There’s No Avoiding The Playoffs, So You May As Well Jump On The Bandwagon

The NHL playoffs bring tens of thousands of fans — and even more investment — into our downtown. For those not hockey-obsessed, it also clogs streets, bars and makes dining out nearly impossible. But like it or not, Oilers-mania is here to stay, so why not accept it and have some fun?

photo by Andy Devlin

With the Edmonton Oilers clinching home-ice advantage for the first round of the Stanley Cup playoffs this year, Oilers-mania is set to officially descend on the city this Monday. That’s good news for the hockey hooligans among us, who are already dusting off their McDavid and Draisaitl jerseys in preparation of the team’s ICE District debut. But what about those among us who aren’t hockey obsessed, or who, like our publisher Trudy Callaghan, are just blissfully unaware of the playoffs altogether? How do they navigate the coming storm of blue-and-orange?

The simple answer? They don’t.

“My advice to people … is to just lean into it,” said Puneeta McBryan, the CEO of the Edmonton Downtown Business Association. “You don’t have to be a hockey fan to really buy into the energy, civic pride and faithfulness of being out and walking around and being in crowds with people. If you don’t buy in, it can easily just be an inconvenience.”

Tens of thousands of noisy fans, bars and restaurants packed so full that getting a table without a reservation is less likely than Danielle Smith endorsing Justin Trudeau in the next election, and a literal fleet of traffic coming in and out of the downtown core can sound like a nightmare for those of us who don’t partake in the McDavid worship so pervasive in this town. But bandwagoning your way into oil country really may be the most salient advice there is for staying sane throughout the playoffs because, as McBryan notes, the impact the games bring to the city ensure that Oilers-mania isn’t going anywhere.

“It’s almost indescribable what’s going on when the playoffs happen,” she said. “The sheer number of people who flood downtown … there are nights where I’ll be at a bar two full blocks away from the arena and you can hear the cheers every time there’s a goal. The entire area is just booming.”

During the regular season, McBryan estimates Oilers’ games draw anywhere from 20,000 to 30,000 people downtown. During playoffs, that number doubles. Research carried out by Moneris — a financial technology company with offices in Toronto and Calgary — showed that during the 2023 playoff run, restaurant and bar sales near Rogers Place spiked by up to 121 per cent while sales in the city writ large shot up by 116 per cent.

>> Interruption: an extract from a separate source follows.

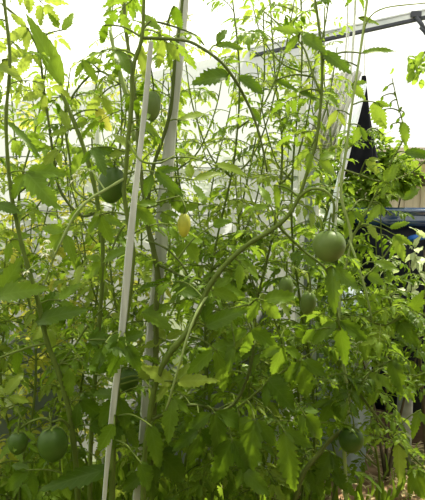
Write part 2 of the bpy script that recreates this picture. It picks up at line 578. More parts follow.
class Plant:
    def __init__(self, base_xy, label, seed, group=None):
        self.loc = Vector((base_xy[0], base_xy[1], 0.0))
        self.root = empty('tomato_plant', self.loc)
        tag(self.root, label, 'tomato plant', group)
        self.rng = random.Random(seed)
        self.lines = []
        self.nleaf = 0
        PLANTS.append(self)

    def stem(self, pts, radii, mat='stem', name='stem', sub=5, label=None, n=8):
        sp = spline(pts, sub)
        rr = lerp_list(radii, len(sp))
        b = MB()
        rng = self.rng
        rr = [r * (1 + 0.10 * math.sin(i * 1.9 + self.loc.x * 9)) for i, r in enumerate(rr)]
        b.tube([p - self.loc for p in sp], rr, n)
        o = obj(name, b.mesh(name, M[mat]), self.root, None, label)
        self.lines.append(sp)
        return sp

    def nearest(self, p):
        best, bd = None, 1e9
        for ln in self.lines:
            for q in ln:
                d = (q - p).length + max(0, (q.z - p.z)) * 0.3
                if d < bd:
                    bd, best = d, q
        return best

    def leaf_at(self, p, dirv, kind, scale, roll=0.0, name='leaf'):
        me = self.rng.choice(V[kind])
        o = obj(name, me, self.root, Vector(p) - self.loc)
        o.rotation_mode = 'QUATERNION'
        o.rotation_quaternion = aim(dirv, roll, self.rng)
        o.scale = (scale, scale, scale)
        self.nleaf += 1
        return o

    def leafy(self, line, step, kinds, smin, smax, az=(0, 2 * PI), zmin=-1, zmax=9, ymin=0.85, skip=0.0):
        """compound leaves around a stem every `step` metres."""
        rng = self.rng
        acc = rng.random() * step
        ang = rng.random() * 6
        for i in range(1, len(line)):
            seg = (line[i] - line[i - 1]).length
            acc += seg
            while acc > step:
                acc -= step
                p = line[i]
                if not (zmin < p.z < zmax) or rng.random() < skip:
                    continue
                ang += 2.4 + rng.uniform(-0.5, 0.5)
                a = az[0] + (ang % (2 * PI)) / (2 * PI) * (az[1] - az[0])
                d = Vector((math.cos(a), math.sin(a), rng.uniform(-0.15, 0.55)))
                s = rng.uniform(smin, smax)
                if (p + d.normalized() * 0.2 * s).y < ymin:
                    d.y = abs(d.y)
                self.leaf_at(p, d, rng.choice(kinds), s, rng.uniform(-0.5, 0.5))

    def hero(self, b_px, t_px, w, Y, mat='leaf', dY=0.0, tilt=0.35, sides=0, fold=0.22, droop=0.25, teeth=0.27, attach=True, lobe=0.14):
        """one large leaf: blade from a base sighting to a tip sighting, w wide in the same units, dY = how much nearer (-) or farther (+) the tip is."""
        rng = self.rng
        B = P(b_px[0], b_px[1], Y)
        T = P(t_px[0], t_px[1], Y + dY)
        f = T - B
        L = f.length
        W = w * Y / F
        toward = (CAM - B).normalized()
        nrm = toward + Vector((rng.uniform(-tilt, tilt), 0, rng.uniform(0.2, 0.2 + tilt)))
        b = MB()
        bl = B - self.loc
        if attach and self.lines:
            q = self.nearest(B)
            mid = (B + q) / 2 + Vector((0, 0, 0.10 * (B - q).length))
            pts = spline([q - self.loc, mid - self.loc, bl, bl + f.normalized() * L * 0.06], 5)
            b.tube(pts, lerp_list([0.0024, 0.0017, 0.0012], len(pts)), 5, 0, False)
            back = (mid - B)
            for k in range(sides):
                t = 0.12 + 0.42 * (k // 2)
                if t > 0.9:
                    break
                at = bl + back * t
                sd = f.normalized().cross(nrm).normalized() * (1 if k % 2 else -1)
                ff = sd + f.normalized() * 0.5 + Vector((0, 0, -0.3)) + Vector((rng.uniform(-.3, .3), rng.uniform(-.3, .3), 0))
                ls = L * rng.uniform(0.5, 0.75)
                b.tube([at, at + ff.normalized() * 0.008], 0.001, 4, 0, False)
                b.leaflet(at + ff.normalized() * 0.006, ff, nrm, ls, ls * 0.5, rng, 12, teeth, fold, droop, 1, 0, lobe)
        b.leaflet(bl, f + nrm.normalized() * L * droop * 0.25, nrm, L * 1.02, W, rng, 18, teeth, fold, droop, 1, 0.0, lobe)
        o = obj('leaf', b.mesh('leaf', [M['stem'], M[mat]]), self.root)
        self.nleaf += 1
        return o

    def fruit(self, c_px, w, h, Y, mat='fruit', label=None, hang=None):
        """a tomato with its calyx and stalk."""
        rng = self.rng
        c = P(c_px[0], c_px[1], Y)
        rx, rz = w * 0.5 * Y / F, h * 0.5 * Y / F
        b = MB()
        prof = []
        n = 16
        for i in range(n + 1):
            a = -PI / 2 + PI * i / n
            r = rx * math.cos(a) * (1 + 0.06 * math.sin(a))
            z = rz * math.sin(a)
            if i > n - 3:
                z -= rz * 0.09 * (i - (n - 3)) / 3
            prof.append((max(r, 0.0006), z))
        b.lathe(prof, 24, wob=lambda a, t: 1 + 0.025 * t * math.cos(5 * a))
        tilt = Quaternion((rng.uniform(-1, 1), rng.uniform(-1, 1), 0), rng.uniform(0.05, 0.22))
        fo = obj('fruit', b.mesh('fruit', M[mat]), self.root, c - self.loc, label)
        fo.rotation_mode = 'QUATERNION'
        fo.rotation_quaternion = tilt
        k = MB()
        top = Vector((0, 0, rz * 0.90))
        for i in range(6):
            a = i * PI / 3 + rng.uniform(-0.2, 0.2)
            d = Vector((math.cos(a), math.sin(a), 0.15))
            k.leaflet(top, d, Vector((0, 0, 1)), rx * rng.uniform(0.75, 1.0), rx * 0.2, rng, 6, 0.0, 0.1, 0.35)
        q = hang if hang is not None else self.nearest(c)
        ql = tilt.inverted() @ (q - c)
        upk = top + Vector((0, 0, 0.018))
        pts = spline([top, upk, (upk + ql) / 2 + Vector((0, 0, 0.018)), ql], 5)
        k.tube(pts, lerp_list([0.0026, 0.0018, 0.0022], len(pts)), 6)
        obj('calyx', k.mesh('calyx', M['stem']), fo)
        return fo

    def truss(self, c_px, Y, mat='dry', n=7, size=0.014, name='flower_truss', label=None):
        rng = self.rng
        c = P(c_px[0], c_px[1], Y)
        q = self.nearest(c)
        b = MB()
        pts = spline([q - self.loc, (q + c) / 2 - self.loc + Vector((0, 0, 0.02)), c - self.loc], 5)
        b.tube(pts, lerp_list([0.0018, 0.001], len(pts)), 5, 0, False)
        for i in range(n):
            o = c - self.loc + Vector((rng.gauss(0, 1), rng.gauss(0, 1), rng.gauss(0, 1))) * size * 1.2
            b.tube([c - self.loc, (c - self.loc + o) / 2 + Vector((0, 0, 0.006)), o], 0.0008, 4, 0, False)
            for j in range(5):
                a = j * 1.257 + rng.random()
                d = Vector((math.cos(a), math.sin(a), rng.uniform(-0.8, 0.3)))
                b.leaflet(o, d, Vector((0, -0.4, 1)), size * rng.uniform(0.7, 1.2), size * 0.32, rng, 5, 0, 0.2, 0.5, 1)
        return obj(name, b.mesh(name, [M['stem_pale'], M[mat]]), self.root, None, label)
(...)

Fast-food spends in the area also spiked by 99 per cent near the arena and 109 per cent city-wide.

“The numbers speak for themselves,” McBryan said. “There’s an undeniable spike in spending over a sort of 10-block radius around the arena during the playoffs.”

And that’s a big deal for a downtown core that’s regularly described as mostly vacant, fairly dangerous and largely overlooked during evening hours during the rest of the year.

“I’m hesitant to talk about the challenges [of the playoffs] because the challenges we’re dealing with normally — especially in the winter, with slow business and with people working from home — are so much bigger and feel so much more unsolvable than the challenges we have to manage during the playoffs,” McByran said. “When the playoffs are happening, it’s not that we don’t have problems, but we have a shift in what [types] of challenges we’re dealing with. They’re problems of high density, high activity … there’s obviously a big role for crowd management and police … but the overwhelming impact is positive by a long shot.”

So, what’s a guy like me, who doesn’t know a dump-n-chase from a bar down, to do with all this hockey? Well, short of avoiding the downtown altogether, or taking a multi-week holiday to the decidedly hockey-free City of Calgary (lol, sorry not sorry), the best bet is to heed McBryan’s advice and hop on that bandwagon.